As we have researched the matter further and consulted with experts, and while none of this constitutes legal advice (consult your lawyer, hopefully me!), here are some additional thoughts on turning secondary offerings into primary offerings so as to lawfully avoid the limitations on the number of shares to be registered under the SEC's new Rule 415 interpretation:

1. S-4 Probably Doesn't Work: It appears that S-4, while registering shares to be issued in a reverse merger and thus making their initial issuance valid, does not make the shares publicly tradeable in a resale. Thus a follow-on resale registration is required, and this is subject to all the 415 problems.

2. S-1 May Work: Two reverse merger scenarios are possible.

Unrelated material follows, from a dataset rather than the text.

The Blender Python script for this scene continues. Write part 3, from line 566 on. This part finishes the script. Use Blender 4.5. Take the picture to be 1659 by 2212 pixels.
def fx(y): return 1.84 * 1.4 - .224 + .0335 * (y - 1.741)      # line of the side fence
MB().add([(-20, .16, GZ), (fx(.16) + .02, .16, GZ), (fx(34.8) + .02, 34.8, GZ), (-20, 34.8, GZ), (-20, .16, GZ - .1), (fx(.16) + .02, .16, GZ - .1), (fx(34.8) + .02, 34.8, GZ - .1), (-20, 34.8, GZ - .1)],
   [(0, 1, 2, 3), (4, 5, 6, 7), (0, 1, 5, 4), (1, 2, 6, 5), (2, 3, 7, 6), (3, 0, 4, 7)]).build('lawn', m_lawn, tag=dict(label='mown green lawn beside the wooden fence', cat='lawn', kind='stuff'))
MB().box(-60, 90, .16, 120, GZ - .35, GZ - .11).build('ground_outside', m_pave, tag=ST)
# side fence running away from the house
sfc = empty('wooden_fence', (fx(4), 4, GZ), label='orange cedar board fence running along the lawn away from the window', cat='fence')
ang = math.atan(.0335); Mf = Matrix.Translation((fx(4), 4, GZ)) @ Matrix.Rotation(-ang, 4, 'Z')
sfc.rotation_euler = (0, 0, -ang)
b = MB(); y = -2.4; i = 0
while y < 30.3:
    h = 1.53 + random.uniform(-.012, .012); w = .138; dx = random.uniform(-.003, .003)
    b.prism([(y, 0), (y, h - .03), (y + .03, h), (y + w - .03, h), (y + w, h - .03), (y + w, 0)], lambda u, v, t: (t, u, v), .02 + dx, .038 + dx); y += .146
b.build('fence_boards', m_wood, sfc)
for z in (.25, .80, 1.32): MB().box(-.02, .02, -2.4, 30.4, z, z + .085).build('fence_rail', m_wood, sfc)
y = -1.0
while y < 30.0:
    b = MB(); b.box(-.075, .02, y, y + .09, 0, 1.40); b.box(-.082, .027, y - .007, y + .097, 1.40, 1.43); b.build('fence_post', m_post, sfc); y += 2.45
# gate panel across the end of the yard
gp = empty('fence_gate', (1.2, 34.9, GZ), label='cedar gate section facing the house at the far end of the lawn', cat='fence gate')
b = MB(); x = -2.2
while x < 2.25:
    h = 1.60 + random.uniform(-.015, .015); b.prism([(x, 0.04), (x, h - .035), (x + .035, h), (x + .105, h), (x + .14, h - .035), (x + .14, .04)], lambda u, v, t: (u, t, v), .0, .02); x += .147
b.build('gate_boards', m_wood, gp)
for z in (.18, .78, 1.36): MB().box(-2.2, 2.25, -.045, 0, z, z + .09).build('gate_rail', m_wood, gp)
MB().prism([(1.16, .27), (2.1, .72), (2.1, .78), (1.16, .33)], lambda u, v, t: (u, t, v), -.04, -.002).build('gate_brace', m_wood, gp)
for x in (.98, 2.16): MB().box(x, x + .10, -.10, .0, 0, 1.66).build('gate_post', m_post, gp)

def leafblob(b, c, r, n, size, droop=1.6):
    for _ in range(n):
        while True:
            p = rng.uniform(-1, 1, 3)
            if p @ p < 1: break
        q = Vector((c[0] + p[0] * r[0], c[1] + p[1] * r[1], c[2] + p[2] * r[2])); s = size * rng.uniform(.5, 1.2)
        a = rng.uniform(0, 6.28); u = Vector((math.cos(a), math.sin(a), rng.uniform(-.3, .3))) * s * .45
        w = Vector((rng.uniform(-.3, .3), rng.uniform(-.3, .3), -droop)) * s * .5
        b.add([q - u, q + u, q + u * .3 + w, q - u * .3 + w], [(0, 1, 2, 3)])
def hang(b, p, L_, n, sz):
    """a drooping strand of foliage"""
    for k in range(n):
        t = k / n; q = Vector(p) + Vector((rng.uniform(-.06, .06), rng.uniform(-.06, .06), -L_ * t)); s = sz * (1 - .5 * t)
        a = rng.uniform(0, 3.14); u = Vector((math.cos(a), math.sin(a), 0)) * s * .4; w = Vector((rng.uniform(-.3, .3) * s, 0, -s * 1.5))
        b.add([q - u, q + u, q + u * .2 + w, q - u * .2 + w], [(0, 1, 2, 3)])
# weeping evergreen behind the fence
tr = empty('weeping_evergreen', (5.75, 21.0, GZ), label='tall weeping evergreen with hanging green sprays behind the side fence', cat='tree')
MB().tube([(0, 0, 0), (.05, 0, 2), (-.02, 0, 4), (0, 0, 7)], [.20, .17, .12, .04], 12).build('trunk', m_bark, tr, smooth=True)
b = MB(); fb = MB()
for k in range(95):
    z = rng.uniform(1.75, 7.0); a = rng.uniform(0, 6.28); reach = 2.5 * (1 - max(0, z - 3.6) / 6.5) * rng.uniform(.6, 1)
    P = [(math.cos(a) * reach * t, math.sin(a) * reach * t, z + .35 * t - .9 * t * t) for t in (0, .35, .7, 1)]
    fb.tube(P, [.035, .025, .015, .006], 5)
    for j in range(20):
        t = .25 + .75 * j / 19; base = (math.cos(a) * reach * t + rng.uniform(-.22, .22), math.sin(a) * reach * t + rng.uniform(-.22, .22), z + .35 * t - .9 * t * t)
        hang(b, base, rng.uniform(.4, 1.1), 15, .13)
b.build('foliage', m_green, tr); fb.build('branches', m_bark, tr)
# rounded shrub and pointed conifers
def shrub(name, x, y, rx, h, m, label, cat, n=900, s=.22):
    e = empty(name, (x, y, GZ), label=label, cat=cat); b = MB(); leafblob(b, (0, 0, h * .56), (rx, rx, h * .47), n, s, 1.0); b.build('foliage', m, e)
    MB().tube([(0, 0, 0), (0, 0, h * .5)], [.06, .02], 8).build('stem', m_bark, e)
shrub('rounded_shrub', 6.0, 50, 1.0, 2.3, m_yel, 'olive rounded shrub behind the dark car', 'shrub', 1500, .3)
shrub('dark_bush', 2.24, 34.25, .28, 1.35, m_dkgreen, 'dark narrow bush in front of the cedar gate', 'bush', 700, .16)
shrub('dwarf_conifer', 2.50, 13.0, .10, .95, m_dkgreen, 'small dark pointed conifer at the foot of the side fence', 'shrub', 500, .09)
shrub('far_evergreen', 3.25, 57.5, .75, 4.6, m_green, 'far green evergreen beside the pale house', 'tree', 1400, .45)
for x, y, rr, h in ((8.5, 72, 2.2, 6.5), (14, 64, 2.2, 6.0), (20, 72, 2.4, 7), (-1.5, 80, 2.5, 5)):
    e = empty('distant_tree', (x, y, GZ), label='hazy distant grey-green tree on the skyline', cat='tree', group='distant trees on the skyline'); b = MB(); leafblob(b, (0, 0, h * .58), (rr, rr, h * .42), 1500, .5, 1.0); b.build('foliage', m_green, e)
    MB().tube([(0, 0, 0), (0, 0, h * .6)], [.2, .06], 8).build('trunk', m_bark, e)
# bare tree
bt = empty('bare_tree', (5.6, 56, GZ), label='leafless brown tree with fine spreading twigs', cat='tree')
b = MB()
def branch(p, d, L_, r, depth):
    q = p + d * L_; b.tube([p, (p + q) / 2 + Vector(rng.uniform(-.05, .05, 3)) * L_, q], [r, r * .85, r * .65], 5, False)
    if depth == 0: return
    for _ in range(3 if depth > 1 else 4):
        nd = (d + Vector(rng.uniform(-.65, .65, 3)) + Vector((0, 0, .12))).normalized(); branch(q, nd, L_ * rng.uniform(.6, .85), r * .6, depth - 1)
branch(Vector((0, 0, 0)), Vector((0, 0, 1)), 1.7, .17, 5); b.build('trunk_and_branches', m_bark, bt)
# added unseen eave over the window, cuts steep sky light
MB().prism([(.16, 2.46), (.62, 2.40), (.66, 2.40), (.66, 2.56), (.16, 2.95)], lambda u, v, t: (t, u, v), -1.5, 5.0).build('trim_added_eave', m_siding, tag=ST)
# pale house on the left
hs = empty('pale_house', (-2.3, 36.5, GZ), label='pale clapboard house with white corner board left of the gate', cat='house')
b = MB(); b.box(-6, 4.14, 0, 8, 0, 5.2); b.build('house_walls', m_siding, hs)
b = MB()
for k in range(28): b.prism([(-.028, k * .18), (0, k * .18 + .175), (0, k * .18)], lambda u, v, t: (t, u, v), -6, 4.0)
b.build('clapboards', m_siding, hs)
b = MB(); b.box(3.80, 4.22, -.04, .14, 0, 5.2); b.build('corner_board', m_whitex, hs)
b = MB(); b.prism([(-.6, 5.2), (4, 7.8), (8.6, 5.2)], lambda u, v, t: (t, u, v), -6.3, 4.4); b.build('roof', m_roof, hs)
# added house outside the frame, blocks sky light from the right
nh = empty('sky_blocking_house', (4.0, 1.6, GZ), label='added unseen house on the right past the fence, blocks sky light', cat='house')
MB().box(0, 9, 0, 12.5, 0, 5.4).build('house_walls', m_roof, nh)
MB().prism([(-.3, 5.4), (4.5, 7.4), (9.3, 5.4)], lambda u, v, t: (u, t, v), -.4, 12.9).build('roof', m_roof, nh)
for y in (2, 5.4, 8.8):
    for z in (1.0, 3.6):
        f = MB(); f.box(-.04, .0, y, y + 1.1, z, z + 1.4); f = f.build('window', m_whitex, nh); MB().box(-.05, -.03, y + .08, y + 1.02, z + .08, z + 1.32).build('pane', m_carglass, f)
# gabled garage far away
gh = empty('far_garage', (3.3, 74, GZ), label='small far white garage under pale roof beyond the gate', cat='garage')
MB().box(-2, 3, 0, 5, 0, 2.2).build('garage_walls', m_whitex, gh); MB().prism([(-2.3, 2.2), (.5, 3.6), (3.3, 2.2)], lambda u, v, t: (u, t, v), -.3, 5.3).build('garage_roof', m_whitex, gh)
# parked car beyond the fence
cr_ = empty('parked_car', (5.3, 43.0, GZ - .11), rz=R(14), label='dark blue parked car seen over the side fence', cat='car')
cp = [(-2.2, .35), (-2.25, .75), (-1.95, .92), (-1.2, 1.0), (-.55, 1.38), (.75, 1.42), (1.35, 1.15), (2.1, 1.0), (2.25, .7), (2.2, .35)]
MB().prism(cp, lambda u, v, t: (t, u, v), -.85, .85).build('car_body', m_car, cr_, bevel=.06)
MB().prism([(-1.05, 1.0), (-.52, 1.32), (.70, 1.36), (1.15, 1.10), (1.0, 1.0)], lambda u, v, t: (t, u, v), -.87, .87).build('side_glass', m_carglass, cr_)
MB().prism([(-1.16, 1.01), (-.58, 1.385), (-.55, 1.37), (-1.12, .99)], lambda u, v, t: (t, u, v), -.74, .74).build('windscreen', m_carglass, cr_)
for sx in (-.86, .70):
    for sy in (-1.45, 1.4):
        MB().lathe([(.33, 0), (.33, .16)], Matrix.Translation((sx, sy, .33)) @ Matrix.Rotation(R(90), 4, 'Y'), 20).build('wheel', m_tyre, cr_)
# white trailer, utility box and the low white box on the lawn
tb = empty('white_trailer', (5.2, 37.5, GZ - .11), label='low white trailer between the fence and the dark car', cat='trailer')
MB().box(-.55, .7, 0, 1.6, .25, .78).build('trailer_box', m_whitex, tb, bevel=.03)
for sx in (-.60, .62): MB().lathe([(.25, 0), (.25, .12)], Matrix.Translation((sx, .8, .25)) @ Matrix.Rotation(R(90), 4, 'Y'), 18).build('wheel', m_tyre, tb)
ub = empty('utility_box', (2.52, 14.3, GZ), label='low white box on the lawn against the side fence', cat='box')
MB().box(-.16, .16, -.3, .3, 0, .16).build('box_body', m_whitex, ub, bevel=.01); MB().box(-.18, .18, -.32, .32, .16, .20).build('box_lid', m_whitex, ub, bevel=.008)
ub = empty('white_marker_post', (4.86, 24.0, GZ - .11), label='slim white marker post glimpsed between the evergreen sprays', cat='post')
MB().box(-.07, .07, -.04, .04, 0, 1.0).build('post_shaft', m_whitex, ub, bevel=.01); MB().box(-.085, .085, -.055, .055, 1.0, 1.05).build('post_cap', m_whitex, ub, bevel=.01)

(a) In the first, a merger agreement is signed, the private company then completes a PIPE investment into it, then an S-1 is filed to register the shares to be issued in the merger pursuant to the merger agreement, including shares to be issued to the PIPE investor when he converts his shares of the private company in the merger. S-1 is permitted to be used in this way, and any company, even smaller public companies, may utilize this form. Then all shares, including shares held by affiliates and investors, become freely tradeable upon effectiveness of the S-1 and the completion of the merger. Since it's a primary offering document 415 analysis and limitations do not apply. The challenge here is whether the PIPE investor is willing to invest in the private company, even knowing that the S-1 will be filed immediately after the investment (more and more of our clients are willing to make this investment). If not...

(b) In the second approach, money will not be invested until the merger is completed. In this situation, the S-1 is used with a dual purpose. First, you register the shares to be issued in the merger to the holders of private company shares (excluding the investor for this purpose). Second, you register shares to be issued in a public offering of "pubco" securities which will close on the same day as the merger. It appears, subject to the investors possibly having to declare themselves subject to underwriter liability, these shares could then be issued in essentially a "public PIPE" and become immediately tradeable at the market. And the investor takes no risk of the registration not going through as he does not invest until it is effective. Of course here the company must wait until the registration is complete before raising money. A bridge financing prior to filing the S-1 might help tide the company over while it awaits approval of the S-1.

3. Neither of the scenarios has been tried to my knowledge in a reverse merger context, so it is now a question of time before someone files a registration using one of these approaches to see how the SEC reacts. In the end, however, the SEC hopefully can and should offer ways for practitioners to do exactly as they have asked - use a primary registration to allow a registrant to bypass the problems associated with a secondary registration and limits pursuant to Rule 415.

4. Does the suggested S-1 approach work any better than a self-filing? The big extra advantage appears to be the ability to register, without limitation, potentially all shares of the company at once. A self-filing, which is typically a resale or secondary offering, will be subject to 415 limitations. If the self-filing is pursuant to a Form 10-SB, any shareholder without an exemption from registration (such as Rule 144) will have to wait until an exemption is available. And almost certainly the new investor will not have such an exemption available.

Did I mention this does not constitute legal advice? Someone try this and let's see!